**TASK BRIEF**
Would you print the material exactly, starting at its first line and ending at the line holding "add_box(bm, x0, x1, y0, y1, z0, z1, bev, 1)"?

######

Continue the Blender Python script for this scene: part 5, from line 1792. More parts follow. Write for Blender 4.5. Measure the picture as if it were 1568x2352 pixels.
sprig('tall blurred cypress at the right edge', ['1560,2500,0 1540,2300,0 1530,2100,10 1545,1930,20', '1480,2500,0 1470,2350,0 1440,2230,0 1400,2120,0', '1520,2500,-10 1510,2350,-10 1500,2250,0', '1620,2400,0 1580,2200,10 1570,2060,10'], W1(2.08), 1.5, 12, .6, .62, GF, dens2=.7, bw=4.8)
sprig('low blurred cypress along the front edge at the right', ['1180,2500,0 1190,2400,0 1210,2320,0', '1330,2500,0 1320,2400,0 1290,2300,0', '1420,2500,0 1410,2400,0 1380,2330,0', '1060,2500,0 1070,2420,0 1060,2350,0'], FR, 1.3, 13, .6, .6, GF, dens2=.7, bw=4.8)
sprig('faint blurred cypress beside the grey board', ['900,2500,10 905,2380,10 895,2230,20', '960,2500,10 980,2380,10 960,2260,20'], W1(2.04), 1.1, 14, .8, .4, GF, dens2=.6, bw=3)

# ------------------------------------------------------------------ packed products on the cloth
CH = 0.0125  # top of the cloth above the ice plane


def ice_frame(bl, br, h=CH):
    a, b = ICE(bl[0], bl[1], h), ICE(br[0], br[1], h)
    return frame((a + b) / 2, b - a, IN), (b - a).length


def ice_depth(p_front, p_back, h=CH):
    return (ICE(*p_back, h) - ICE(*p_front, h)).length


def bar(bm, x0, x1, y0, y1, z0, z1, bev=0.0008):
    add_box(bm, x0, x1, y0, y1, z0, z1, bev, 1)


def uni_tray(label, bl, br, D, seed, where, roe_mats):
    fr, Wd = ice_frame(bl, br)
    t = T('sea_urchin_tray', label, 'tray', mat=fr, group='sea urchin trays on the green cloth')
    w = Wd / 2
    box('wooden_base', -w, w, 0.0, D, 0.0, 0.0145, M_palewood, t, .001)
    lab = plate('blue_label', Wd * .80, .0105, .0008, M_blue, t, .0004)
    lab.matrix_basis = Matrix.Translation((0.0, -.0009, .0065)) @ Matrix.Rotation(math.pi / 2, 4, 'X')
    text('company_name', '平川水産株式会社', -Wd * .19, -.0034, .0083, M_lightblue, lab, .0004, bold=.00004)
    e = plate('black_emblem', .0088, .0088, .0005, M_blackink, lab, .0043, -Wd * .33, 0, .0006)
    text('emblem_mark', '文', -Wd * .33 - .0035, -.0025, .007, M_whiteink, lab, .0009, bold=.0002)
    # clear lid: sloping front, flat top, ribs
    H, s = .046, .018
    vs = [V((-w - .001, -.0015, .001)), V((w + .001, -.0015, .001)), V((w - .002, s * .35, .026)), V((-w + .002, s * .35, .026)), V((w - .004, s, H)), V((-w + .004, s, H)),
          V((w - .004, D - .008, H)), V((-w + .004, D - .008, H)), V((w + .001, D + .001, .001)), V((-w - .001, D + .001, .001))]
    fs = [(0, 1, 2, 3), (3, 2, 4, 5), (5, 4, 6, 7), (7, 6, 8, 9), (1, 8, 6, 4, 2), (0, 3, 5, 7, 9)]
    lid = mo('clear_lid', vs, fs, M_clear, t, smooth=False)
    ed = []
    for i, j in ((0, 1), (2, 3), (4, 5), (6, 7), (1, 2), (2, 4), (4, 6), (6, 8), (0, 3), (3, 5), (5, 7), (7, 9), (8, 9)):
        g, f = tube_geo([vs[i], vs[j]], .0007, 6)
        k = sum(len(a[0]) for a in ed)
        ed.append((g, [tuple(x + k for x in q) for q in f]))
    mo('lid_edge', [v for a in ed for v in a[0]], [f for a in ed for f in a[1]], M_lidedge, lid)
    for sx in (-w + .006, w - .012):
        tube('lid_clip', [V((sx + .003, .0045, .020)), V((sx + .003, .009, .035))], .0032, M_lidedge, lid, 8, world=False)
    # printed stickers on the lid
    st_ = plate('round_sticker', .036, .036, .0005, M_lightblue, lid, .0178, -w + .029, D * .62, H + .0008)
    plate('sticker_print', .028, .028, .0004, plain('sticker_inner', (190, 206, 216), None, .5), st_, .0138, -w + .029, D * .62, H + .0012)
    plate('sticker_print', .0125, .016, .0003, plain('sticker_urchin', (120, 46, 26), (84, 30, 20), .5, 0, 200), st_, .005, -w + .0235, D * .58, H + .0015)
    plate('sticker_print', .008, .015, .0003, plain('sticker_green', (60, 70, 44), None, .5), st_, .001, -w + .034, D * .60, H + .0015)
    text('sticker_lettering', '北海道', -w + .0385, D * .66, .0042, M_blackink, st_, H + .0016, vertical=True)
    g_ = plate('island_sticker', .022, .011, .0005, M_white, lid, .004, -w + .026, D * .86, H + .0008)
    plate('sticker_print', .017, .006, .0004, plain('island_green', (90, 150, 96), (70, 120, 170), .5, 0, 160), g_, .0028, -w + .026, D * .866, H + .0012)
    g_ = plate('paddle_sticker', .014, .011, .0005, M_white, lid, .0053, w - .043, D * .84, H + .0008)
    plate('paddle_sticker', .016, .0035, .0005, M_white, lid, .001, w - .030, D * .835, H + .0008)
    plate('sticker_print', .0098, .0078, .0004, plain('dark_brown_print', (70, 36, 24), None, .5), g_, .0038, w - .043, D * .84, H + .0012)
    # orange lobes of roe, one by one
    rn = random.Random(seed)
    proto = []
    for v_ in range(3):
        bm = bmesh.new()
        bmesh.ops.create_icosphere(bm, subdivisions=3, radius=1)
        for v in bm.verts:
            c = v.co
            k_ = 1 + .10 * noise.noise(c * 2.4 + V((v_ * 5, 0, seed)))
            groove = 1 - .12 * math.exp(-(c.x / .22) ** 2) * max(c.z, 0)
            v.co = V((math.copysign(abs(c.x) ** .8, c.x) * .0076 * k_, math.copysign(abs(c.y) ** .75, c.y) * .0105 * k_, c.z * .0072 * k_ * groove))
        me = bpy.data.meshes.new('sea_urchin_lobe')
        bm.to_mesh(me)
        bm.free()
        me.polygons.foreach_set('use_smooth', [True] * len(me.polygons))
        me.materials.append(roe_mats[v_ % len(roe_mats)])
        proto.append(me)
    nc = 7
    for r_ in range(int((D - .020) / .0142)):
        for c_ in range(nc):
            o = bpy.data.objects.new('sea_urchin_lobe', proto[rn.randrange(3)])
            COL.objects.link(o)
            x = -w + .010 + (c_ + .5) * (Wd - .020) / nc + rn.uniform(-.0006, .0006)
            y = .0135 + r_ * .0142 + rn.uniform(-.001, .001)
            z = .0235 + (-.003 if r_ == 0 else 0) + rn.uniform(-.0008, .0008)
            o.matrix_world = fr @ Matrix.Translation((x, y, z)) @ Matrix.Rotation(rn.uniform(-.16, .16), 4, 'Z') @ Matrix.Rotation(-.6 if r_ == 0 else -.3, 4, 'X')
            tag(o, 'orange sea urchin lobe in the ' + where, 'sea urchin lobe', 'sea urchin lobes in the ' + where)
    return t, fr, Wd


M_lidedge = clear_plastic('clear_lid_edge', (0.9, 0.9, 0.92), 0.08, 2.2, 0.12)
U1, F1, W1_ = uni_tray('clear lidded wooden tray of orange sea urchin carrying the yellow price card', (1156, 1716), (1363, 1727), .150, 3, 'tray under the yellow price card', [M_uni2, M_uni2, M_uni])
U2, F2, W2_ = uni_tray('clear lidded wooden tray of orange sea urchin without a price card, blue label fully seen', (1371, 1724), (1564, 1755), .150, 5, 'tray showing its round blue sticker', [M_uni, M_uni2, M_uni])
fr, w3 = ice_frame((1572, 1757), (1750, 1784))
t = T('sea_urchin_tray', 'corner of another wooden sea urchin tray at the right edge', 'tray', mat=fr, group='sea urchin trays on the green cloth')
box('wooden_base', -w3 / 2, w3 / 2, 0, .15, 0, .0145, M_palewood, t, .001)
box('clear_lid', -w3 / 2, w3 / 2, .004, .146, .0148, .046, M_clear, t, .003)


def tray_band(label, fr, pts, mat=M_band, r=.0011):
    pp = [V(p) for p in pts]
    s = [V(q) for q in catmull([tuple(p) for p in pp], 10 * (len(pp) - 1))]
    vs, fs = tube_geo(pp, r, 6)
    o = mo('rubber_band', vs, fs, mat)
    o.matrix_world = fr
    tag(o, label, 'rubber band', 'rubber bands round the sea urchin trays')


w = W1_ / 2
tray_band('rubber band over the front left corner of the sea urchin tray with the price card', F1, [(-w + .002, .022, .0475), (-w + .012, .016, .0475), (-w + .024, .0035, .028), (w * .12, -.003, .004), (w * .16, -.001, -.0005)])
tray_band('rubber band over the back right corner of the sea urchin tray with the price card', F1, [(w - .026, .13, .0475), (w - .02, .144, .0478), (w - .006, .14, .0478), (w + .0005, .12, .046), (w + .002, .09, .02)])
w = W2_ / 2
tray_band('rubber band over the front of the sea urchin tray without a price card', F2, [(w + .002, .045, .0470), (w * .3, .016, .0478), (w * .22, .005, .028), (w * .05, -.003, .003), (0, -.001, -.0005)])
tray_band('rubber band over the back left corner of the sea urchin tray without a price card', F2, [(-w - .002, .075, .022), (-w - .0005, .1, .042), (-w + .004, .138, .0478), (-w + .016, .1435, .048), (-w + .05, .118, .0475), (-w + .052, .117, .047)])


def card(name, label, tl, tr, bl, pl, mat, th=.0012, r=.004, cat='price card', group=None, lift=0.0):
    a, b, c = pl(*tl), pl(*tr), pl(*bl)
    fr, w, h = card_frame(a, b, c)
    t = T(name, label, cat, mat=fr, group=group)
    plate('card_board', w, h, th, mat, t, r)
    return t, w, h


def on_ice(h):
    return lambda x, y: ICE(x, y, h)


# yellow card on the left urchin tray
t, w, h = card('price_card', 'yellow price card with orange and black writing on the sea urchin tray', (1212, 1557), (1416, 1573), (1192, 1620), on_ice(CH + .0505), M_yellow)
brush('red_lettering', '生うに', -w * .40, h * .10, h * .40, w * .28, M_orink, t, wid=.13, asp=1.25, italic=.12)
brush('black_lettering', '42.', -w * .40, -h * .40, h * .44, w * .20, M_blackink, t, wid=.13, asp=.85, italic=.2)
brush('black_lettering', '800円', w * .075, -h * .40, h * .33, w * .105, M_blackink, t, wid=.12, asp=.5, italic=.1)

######

**EXPECTED OUTPUT**
Continue the Blender Python script for this scene: part 5, from line 1792. More parts follow. Write for Blender 4.5. Measure the picture as if it were 1568x2352 pixels.
sprig('tall blurred cypress at the right edge', ['1560,2500,0 1540,2300,0 1530,2100,10 1545,1930,20', '1480,2500,0 1470,2350,0 1440,2230,0 1400,2120,0', '1520,2500,-10 1510,2350,-10 1500,2250,0', '1620,2400,0 1580,2200,10 1570,2060,10'], W1(2.08), 1.5, 12, .6, .62, GF, dens2=.7, bw=4.8)
sprig('low blurred cypress along the front edge at the right', ['1180,2500,0 1190,2400,0 1210,2320,0', '1330,2500,0 1320,2400,0 1290,2300,0', '1420,2500,0 1410,2400,0 1380,2330,0', '1060,2500,0 1070,2420,0 1060,2350,0'], FR, 1.3, 13, .6, .6, GF, dens2=.7, bw=4.8)
sprig('faint blurred cypress beside the grey board', ['900,2500,10 905,2380,10 895,2230,20', '960,2500,10 980,2380,10 960,2260,20'], W1(2.04), 1.1, 14, .8, .4, GF, dens2=.6, bw=3)

# ------------------------------------------------------------------ packed products on the cloth
CH = 0.0125  # top of the cloth above the ice plane


def ice_frame(bl, br, h=CH):
    a, b = ICE(bl[0], bl[1], h), ICE(br[0], br[1], h)
    return frame((a + b) / 2, b - a, IN), (b - a).length


def ice_depth(p_front, p_back, h=CH):
    return (ICE(*p_back, h) - ICE(*p_front, h)).length


def bar(bm, x0, x1, y0, y1, z0, z1, bev=0.0008):
    add_box(bm, x0, x1, y0, y1, z0, z1, bev, 1)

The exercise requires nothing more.